The tension here seems to be based around how to optimally gain gold. Higher tiers of balls grant way more gold when they hit a gold peg, so it would seem like you would want to focus on using the higher tier balls as much as possible, even disabling the lower tier balls once the difference in gold earned is too great, to prevent them from bringing down your earnings. But, it doesn’t take long before you realize that the real goal is prestige points, because they’re what let you buy permanent upgrades whenever you decide to do a prestige reset and start over, and those upgrades make a huge difference. So really, you want to gain as many prestige points as quickly as possible, by clearing boards as quickly as possible, and to do that you want as many balls active as you can possibly get, even if they’re low-earning ones. Gold only really matters in getting to the point where you can flood the screen with balls and clear stages in only a few seconds, which doesn’t really take that long.
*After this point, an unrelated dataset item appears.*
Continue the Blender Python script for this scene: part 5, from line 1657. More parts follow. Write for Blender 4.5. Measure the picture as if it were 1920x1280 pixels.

Too Many Balls (🎵 Too Many Balls 🎵)

So, there’s not really as much strategy to it as it first seemed. The other slight disappointment is that it’s not really Peggle, as it lacks that joy of pulling off that really sick high-scoring shot yourself. It’s really more pachinko than Peggle. It probably won’t last too long either; after a couple days I already have a good chunk of the prestige upgrades, and the rest of them don’t really change the formula too much, just increasing the numbers more, so I may not even bother finishing the upgrades. But, you know, that’s fine too, I don’t need another game that’s going to demand my attention Forever. It has its flaws, but it’s cheap and I got some decent fun out of it for those couple of days.

Aliens Love Dinos

It felt like I’d just barely finished the previous expedition in No Man’s Sky, but before I knew it, there’s a new patch and a new expedition to go along with it. This time, rather than scramble to get it done at the last minute after almost forgetting about it, as usual, I spent a good chunk of this weekend going through it right away.

This expedition was focused on finding fossils and assembling them into display skeletons. I’m not sure about the scientific veracity of these skeletons considering it lets you mix-and-match whatever pieces you find… Overall the expedition was fairly chill though, with only some light combat required against some guardians of the fossil beds. As usual, I did a bunch of faffing about and completed a scattering of the objectives while prepping, and then blitzed through the remaining ones fairly quickly.

A few objectives were a bit annoying, though: the ‘bonefish’ you had to fish up had unclear requirements and took quite a few casts, and the objectives for finding fossils and excavating dirt felt like their targets were a bit excessive. Doing the rest of the objectives only took those to about halfway to their goals, so a bunch of time at the end was spent just grinding the remainder of those out as busywork.